Make Your Mark on Pluto by Helping Name Its Features

The New Horizons team is asking the public for help labeling the maps of Pluto and one of its moons

Pluto
An artist's rendition of Pluto's surface. Walter Myers/Stocktrek Images/Corbis

We’re on the cusp of learning a whole lot more about everyone’s favorite freezing dwarf planet, Pluto. On July 14, after more than nine years spent traveling through space, NASA’s New Horizons craft will fly by Pluto and its largest moon Charon, capturing the very first close-up, detailed images of the two distant celestial bodies.

Both Pluto and Charon have been little more than blurred orbs to all of us on Earth but will soon come into focus as landmasses with geography—mountains, valleys, craters and ridges, as Kaleigh Rogers over at Motherboard points out. NASA wants to name all of these features, but the flyby will happen so quickly that the science team won’t have time to come up with titles in the moment. So, NASA is planning ahead—and asking for help.

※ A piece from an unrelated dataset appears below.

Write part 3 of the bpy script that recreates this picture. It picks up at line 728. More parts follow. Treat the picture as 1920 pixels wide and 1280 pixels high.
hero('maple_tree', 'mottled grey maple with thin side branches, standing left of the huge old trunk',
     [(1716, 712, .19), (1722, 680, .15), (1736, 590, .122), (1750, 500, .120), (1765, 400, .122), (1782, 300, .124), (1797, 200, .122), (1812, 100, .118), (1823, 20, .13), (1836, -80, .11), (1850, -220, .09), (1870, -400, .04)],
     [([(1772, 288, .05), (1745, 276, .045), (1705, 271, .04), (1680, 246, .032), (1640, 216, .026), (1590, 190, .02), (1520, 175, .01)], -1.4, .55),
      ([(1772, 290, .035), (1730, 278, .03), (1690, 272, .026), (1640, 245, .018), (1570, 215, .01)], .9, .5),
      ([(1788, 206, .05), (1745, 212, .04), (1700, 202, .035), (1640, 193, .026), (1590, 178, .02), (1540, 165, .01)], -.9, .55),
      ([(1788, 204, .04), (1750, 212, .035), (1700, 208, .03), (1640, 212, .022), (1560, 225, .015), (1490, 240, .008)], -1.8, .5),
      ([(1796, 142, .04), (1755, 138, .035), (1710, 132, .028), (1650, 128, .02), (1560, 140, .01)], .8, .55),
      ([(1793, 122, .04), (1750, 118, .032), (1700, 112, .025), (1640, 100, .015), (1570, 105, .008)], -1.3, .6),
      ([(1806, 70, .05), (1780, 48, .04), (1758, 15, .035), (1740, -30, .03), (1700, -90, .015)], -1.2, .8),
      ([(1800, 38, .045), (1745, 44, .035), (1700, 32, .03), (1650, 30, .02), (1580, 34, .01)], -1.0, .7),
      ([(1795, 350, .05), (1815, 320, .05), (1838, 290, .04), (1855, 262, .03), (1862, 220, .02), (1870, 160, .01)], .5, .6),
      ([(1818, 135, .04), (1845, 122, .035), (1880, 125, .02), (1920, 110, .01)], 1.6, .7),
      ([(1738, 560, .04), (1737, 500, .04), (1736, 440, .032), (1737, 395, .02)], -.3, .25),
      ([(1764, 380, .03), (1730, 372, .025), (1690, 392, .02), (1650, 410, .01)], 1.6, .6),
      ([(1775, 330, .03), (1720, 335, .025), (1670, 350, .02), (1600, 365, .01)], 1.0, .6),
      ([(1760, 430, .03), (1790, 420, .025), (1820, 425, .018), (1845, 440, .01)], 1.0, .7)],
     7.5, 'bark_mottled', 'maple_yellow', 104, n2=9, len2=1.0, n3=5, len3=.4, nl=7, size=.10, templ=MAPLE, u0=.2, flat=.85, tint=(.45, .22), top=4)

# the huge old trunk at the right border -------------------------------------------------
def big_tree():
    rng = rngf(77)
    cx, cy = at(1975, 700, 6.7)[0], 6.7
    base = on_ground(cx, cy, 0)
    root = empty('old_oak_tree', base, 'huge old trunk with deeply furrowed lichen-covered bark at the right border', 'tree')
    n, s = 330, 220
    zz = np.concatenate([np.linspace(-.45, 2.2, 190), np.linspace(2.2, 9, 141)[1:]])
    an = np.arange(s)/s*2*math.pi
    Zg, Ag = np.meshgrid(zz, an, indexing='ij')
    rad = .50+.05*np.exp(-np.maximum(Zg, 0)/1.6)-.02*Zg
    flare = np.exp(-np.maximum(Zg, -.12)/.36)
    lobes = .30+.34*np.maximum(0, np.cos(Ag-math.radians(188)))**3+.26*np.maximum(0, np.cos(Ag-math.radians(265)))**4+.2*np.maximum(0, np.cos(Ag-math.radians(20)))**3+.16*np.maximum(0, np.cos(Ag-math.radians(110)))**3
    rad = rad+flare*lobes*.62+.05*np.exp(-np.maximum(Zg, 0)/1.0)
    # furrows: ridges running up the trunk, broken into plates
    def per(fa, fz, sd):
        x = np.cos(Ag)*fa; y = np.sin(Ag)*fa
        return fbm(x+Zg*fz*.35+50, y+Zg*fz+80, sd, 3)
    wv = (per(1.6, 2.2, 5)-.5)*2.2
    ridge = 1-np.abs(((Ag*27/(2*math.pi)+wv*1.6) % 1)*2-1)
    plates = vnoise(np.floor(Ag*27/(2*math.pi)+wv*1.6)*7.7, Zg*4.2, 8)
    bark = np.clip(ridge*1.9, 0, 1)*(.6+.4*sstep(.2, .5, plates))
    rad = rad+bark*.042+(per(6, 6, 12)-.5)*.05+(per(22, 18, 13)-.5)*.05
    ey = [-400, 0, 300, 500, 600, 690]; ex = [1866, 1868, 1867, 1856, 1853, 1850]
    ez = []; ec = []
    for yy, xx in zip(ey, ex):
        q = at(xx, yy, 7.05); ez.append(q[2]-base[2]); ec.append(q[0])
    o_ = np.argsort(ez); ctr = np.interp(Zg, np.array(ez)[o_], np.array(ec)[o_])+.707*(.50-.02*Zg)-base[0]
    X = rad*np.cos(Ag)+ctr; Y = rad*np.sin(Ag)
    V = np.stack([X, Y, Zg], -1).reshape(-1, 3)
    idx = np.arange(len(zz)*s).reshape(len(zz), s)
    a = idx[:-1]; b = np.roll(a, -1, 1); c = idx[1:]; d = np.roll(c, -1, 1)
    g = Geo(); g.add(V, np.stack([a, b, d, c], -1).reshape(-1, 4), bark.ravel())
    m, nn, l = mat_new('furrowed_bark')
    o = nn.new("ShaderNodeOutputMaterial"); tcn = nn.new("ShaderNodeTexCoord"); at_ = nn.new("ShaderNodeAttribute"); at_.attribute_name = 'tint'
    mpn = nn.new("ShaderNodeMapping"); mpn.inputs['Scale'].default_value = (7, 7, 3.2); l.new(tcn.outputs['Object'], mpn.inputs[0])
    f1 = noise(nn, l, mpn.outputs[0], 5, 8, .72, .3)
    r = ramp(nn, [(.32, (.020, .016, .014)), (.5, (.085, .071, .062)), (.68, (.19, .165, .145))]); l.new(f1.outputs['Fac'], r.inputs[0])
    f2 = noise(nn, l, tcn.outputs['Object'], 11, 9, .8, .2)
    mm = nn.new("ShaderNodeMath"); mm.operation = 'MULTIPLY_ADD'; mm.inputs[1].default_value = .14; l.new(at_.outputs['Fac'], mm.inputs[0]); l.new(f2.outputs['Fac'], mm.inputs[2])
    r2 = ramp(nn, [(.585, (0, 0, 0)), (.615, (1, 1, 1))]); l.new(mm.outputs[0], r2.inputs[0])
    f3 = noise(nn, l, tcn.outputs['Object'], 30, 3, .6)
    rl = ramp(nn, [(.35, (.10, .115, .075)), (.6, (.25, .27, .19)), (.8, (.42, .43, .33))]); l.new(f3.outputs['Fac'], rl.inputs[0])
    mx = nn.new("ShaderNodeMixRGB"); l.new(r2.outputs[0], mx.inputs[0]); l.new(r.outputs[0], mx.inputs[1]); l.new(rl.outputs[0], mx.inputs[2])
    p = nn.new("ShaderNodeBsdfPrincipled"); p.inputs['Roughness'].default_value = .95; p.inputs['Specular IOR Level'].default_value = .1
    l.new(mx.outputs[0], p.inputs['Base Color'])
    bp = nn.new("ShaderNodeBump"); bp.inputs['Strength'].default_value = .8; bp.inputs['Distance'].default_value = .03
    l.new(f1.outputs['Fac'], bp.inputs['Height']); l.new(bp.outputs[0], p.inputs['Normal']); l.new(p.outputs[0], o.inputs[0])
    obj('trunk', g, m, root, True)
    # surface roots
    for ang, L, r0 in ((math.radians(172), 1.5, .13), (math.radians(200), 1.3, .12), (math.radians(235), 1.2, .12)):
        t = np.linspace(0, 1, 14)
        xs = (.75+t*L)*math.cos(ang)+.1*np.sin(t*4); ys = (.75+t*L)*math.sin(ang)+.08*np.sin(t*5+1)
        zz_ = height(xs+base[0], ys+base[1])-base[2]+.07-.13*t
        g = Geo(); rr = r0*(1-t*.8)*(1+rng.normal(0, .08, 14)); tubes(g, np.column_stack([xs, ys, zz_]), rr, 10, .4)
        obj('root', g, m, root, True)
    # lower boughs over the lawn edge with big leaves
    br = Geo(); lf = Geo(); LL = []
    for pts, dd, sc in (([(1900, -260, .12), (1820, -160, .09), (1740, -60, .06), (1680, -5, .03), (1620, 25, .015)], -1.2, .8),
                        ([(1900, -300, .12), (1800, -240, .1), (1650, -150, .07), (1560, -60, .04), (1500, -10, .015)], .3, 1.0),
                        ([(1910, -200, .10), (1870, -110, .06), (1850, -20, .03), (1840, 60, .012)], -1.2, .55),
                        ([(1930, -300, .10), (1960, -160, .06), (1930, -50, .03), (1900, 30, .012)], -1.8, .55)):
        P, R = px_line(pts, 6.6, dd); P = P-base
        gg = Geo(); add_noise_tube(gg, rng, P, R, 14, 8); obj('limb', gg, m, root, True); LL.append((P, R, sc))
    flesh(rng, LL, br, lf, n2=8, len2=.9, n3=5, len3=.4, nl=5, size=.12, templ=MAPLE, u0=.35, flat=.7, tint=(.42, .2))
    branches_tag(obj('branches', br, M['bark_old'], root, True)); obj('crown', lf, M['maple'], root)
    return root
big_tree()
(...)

Anyone can now vote for the names that will go on Pluto and Charon’s maps. Here’s how it works: For each kind of geographical feature, NASA and the SETI Institute will appoint a theme and then name individual features based on that theme. There are ten categories, each with a dozen or more pre-selected names to vote on. And each of these categories resides within one of three broad themes: History of Exploration, Literature of Exploration and (since Pluto was the Greek god of the underworld) Mythology of the Underworld.

The provided options range from the highly educational—like Xuanzang, a Chinese monk who was an early traveler to India—to the pretty heavy metal—like H.P. Lovecraft’s Cthulhu. You can choose from the names of fictional worlds, historical explorers, notable scientists and engineers, mythological travelers and even creatures of the underworld.

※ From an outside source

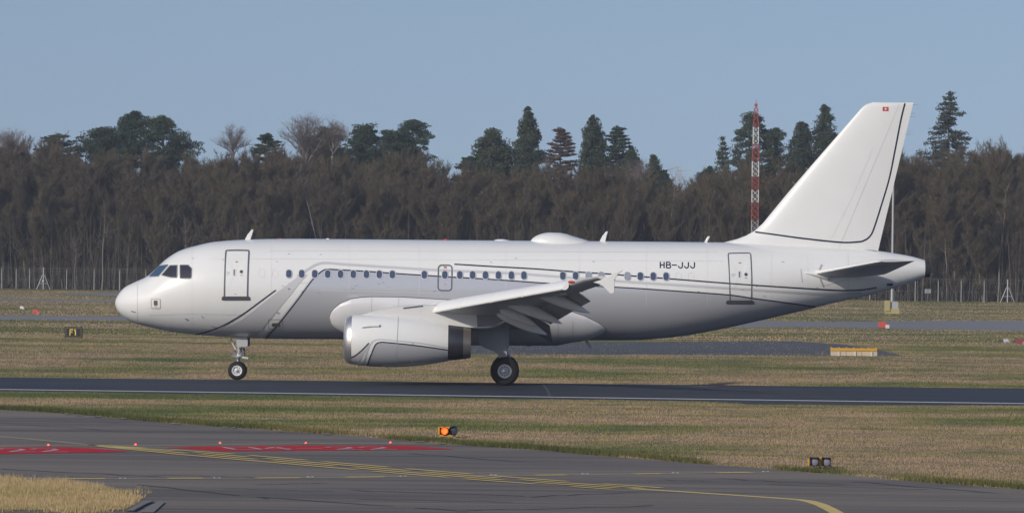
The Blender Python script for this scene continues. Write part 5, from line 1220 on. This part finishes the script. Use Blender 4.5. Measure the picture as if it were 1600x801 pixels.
# pale bare crowns rising over the wood
for i, (px, pt, w, lab) in enumerate(((478, 191, 78, 'pale pinkish bare round crown rising above the wood'), (520, 196, 50, 'second pale bare crown half behind the green pine'), (365, 205, 46, 'thin pale bare tree top between the pine groups'), (1000, 262, 50, 'pale greyish bare crown at the right of the middle group'), (20, 211, 48, 'light brown bare tree top at the left edge'))):
    p = P(px, pt, 642); W = w / (F_PX / 642) / 2; t = tag(empty('bare_tree', (p.x, 642, 0)), lab, 'tree'); r_ = random.Random(50 + i)
    tb, bt = TB(), TB(); fz = p.z - W * 1.9; tb.seg((0, 0, 0), (0, 0, fz), .3, .2, 6); cz_ = p.z - W * .95
    for k in range(34 if w > 50 else 15):
        az = r_.uniform(0, 6.28); el = r_.uniform(-.1, 1.5); e = np.array([math.cos(az) * math.cos(el) * W, math.sin(az) * math.cos(el) * W, cz_ + math.sin(el) * W * .95]); q0 = np.array([0, 0, fz + r_.uniform(0, W * .7)]); prev = q0
        for j in range(1, 7):
            f = j / 6; q = q0 + (e - q0) * f + np.array([0, 0, math.sin(f * 3.14) * W * .12]) + np.array([r_.gauss(0, .08), r_.gauss(0, .08), 0]); bt.seg(prev, q, .07 * (1 - f) + .022, .07 * (1 - f) + .012)
            if j > 1:
                for m_ in range(5):
                    a = np.array([r_.gauss(0, .55), r_.gauss(0, .55), r_.uniform(.0, .9)]) + (e - q0) / W * .35; bt.seg(q, q + a, .018, .006)
                    for m2 in range(3): qq = q + a * r_.random(); bt.seg(qq, qq + np.array([r_.gauss(0, .35), r_.gauss(0, .35), r_.uniform(0, .5)]), .012, .005)
            prev = q
    tb.obj('trunk', BARKP, t); bt.obj('crown', TWIGP, t)

# ================================================================== HAZE
hz_ = MB().box((0, 900, 29.5 / 1.0 - 15.0 + 1.0), (2990, 2380, 33)).build('haze', mat('tmp', (1, 1, 1)), smooth=0)
HAZE_D = 0.00018
hm = bpy.data.materials.new('haze'); hm.use_nodes = True; nt = hm.node_tree; nt.nodes.clear()
vp = nt.nodes.new('ShaderNodeVolumePrincipled'); vo = nt.nodes.new('ShaderNodeOutputMaterial'); vp.inputs['Color'].default_value = (.78, .87, 1.0, 1); vp.inputs['Density'].default_value = HAZE_D; vp.inputs['Anisotropy'].default_value = 0.0
nt.links.new(vp.outputs[0], vo.inputs['Volume']); hz_.data.materials[0] = hm; tag(hz_, 'thin pale winter haze over the airfield', 'haze', kind='stuff')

There will be a ton of features to name between both Pluto and Charon, so the New Horizons team is asking for you to vote for all of your favorite names in each theme. And if you don’t see a name you think should be included, you can submit your own suggestion for approval consideration.

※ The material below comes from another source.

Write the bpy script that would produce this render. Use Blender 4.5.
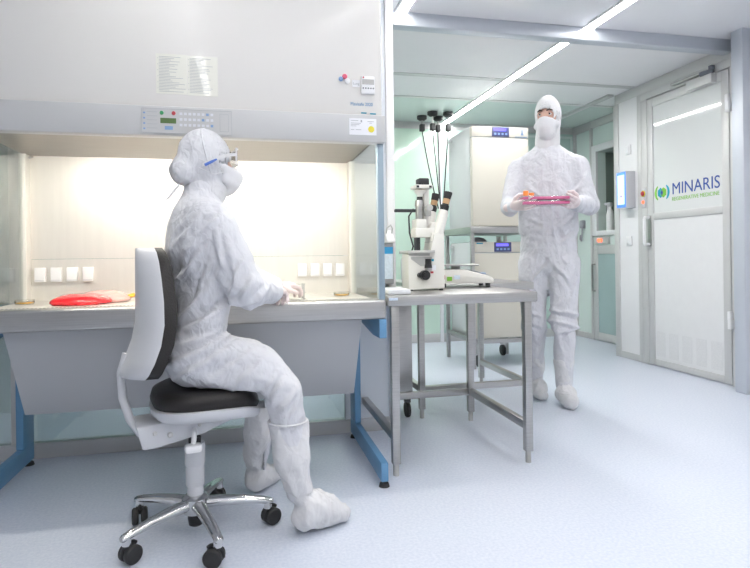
import bpy, bmesh, math, random
import numpy as np
from mathutils import Vector, Matrix, noise

random.seed(7)
for o in list(bpy.data.objects):
    bpy.data.objects.remove(o)
SC = bpy.context.scene
COL = SC.collection
PI = math.pi

# ------------------------------------------------------------------ camera
cam_d = bpy.data.cameras.new('camera')
cam = bpy.data.objects.new('camera', cam_d)
COL.objects.link(cam)
SC.camera = cam
F_PX, YAW, ROLL, CY, CAM_H = 570.34, math.radians(12.824), math.radians(-0.7468), 255.887, 0.92
cam_d.sensor_fit = 'HORIZONTAL'
cam_d.sensor_width = 36.0
cam_d.lens = 36.0 * F_PX / 750.0
cam_d.shift_y = -(284.0 - CY) / 750.0
cam_d.clip_start = 0.02
cam.location = (0, 0, CAM_H)
_R = Matrix.Rotation(-YAW, 4, 'Z') @ Matrix.Rotation(PI / 2, 4, 'X') @ Matrix.Rotation(-ROLL * -1.0, 4, 'Z')
cam.rotation_euler = _R.to_euler()

# ------------------------------------------------------------------ world, exposure, lamp strengths
wd = bpy.data.worlds.new('world')
SC.world = wd
wd.use_nodes = True
wd.node_tree.nodes['Background'].inputs[0].default_value = (0.9, 0.94, 1.0, 1)
wd.node_tree.nodes['Background'].inputs[1].default_value = 0.4
SC.view_settings.view_transform = 'Standard'
SC.view_settings.look = 'None'
SC.view_settings.gamma = 1.0
SC.view_settings.exposure = 0.46
try:
    SC.view_settings.use_curve_mapping = False
except Exception:
    pass
STRIP_POWER = 24.0      # ceiling LED strips
TUBE_POWER = 84.0       # fluorescent tube inside the cabinet

# ------------------------------------------------------------------ materials
def _nodes(name):
    m = bpy.data.materials.new(name)
    m.use_nodes = True
    nt = m.node_tree
    return m, nt, nt.nodes['Principled BSDF']

def mat(name, col, rough=0.5, metal=0.0, spec=0.5, emit=None, es=0.0, var=0.0, vscale=20.0, bump=0.0, bscale=60.0, stretch=(1, 1, 1), trans=0.0, alpha=1.0, coat=0.0, sss=0.0):
    m, nt, p = _nodes(name)
    p.inputs['Base Color'].default_value = (*col, 1)
    p.inputs['Roughness'].default_value = rough
    p.inputs['Metallic'].default_value = metal
    p.inputs['Specular IOR Level'].default_value = spec
    p.inputs['Transmission Weight'].default_value = trans
    p.inputs['Coat Weight'].default_value = coat
    if alpha < 1:
        p.inputs['Alpha'].default_value = alpha
    if emit:
        p.inputs['Emission Color'].default_value = (*emit, 1)
        p.inputs['Emission Strength'].default_value = es
    if var or bump:
        tc = nt.nodes.new('ShaderNodeTexCoord')
        mp = nt.nodes.new('ShaderNodeMapping')
        mp.inputs['Scale'].default_value = stretch
        nt.links.new(tc.outputs['Object'], mp.inputs['Vector'])
    if var:
        nz = nt.nodes.new('ShaderNodeTexNoise')
        nz.inputs['Scale'].default_value = vscale
        nz.inputs['Detail'].default_value = 4
        nt.links.new(mp.outputs[0], nz.inputs['Vector'])
        rp = nt.nodes.new('ShaderNodeValToRGB')
        rp.color_ramp.elements[0].position = 0.3
        rp.color_ramp.elements[1].position = 0.7
        rp.color_ramp.elements[0].color = (*[c * (1 - var) for c in col], 1)
        rp.color_ramp.elements[1].color = (*[min(1, c * (1 + var)) for c in col], 1)
        nt.links.new(nz.outputs['Fac'], rp.inputs[0])
        nt.links.new(rp.outputs[0], p.inputs['Base Color'])
    if bump:
        n2 = nt.nodes.new('ShaderNodeTexNoise')
        n2.inputs['Scale'].default_value = bscale
        n2.inputs['Detail'].default_value = 5
        nt.links.new(mp.outputs[0], n2.inputs['Vector'])
        bp = nt.nodes.new('ShaderNodeBump')
        bp.inputs['Strength'].default_value = bump
        bp.inputs['Distance'].default_value = 0.01
        nt.links.new(n2.outputs['Fac'], bp.inputs['Height'])
        nt.links.new(bp.outputs[0], p.inputs['Normal'])
    return m

def mat_glass(name, tint, gloss=0.08, rough=0.02, film=0.0, filmcol=(0.8, 0.9, 0.86), fres=0.7):
    """clear pane: tinted see-through + mirror share by angle + a little milky film"""
    m = bpy.data.materials.new(name)
    m.use_nodes = True
    nt = m.node_tree
    for n in list(nt.nodes):
        nt.nodes.remove(n)
    out = nt.nodes.new('ShaderNodeOutputMaterial')
    tr = nt.nodes.new('ShaderNodeBsdfTransparent')
    tr.inputs[0].default_value = (*tint, 1)
    gl = nt.nodes.new('ShaderNodeBsdfGlossy')
    gl.inputs['Roughness'].default_value = rough
    lw = nt.nodes.new('ShaderNodeLayerWeight')
    lw.inputs['Blend'].default_value = 0.22
    ma = nt.nodes.new('ShaderNodeMath')
    ma.operation = 'MULTIPLY_ADD'
    ma.inputs[1].default_value = fres
    ma.inputs[2].default_value = gloss * 0.4
    ma.use_clamp = True
    nt.links.new(lw.outputs['Fresnel'], ma.inputs[0])
    mx = nt.nodes.new('ShaderNodeMixShader')
    nt.links.new(ma.outputs[0], mx.inputs[0])
    last = tr
    if film:
        df = nt.nodes.new('ShaderNodeBsdfDiffuse')
        df.inputs[0].default_value = (*filmcol, 1)
        m2 = nt.nodes.new('ShaderNodeMixShader')
        m2.inputs[0].default_value = film
        nt.links.new(tr.outputs[0], m2.inputs[1])
        nt.links.new(df.outputs[0], m2.inputs[2])
        last = m2
    nt.links.new(last.outputs[0], mx.inputs[1])
    nt.links.new(gl.outputs[0], mx.inputs[2])
    nt.links.new(mx.outputs[0], out.inputs[0])
    return m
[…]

The world has until April 7 to vote, at which point the New Horizons team will comb through the ballots and submit official suggestions to the International Astronomical Union (which gets final say).

A similar voting system was in place in 2013 to get the public’s input on the names of two of Pluto’s moons (now named Kerberos and Styx). And in 1930, it was an 11-year-old girl who suggested to her grandfather that the newly discovered body be named “Pluto."  The name was sent to the Lowell Observatory and eventually picked.

So get to voting on www.ourpluto.org—there’s interstellar history to be made.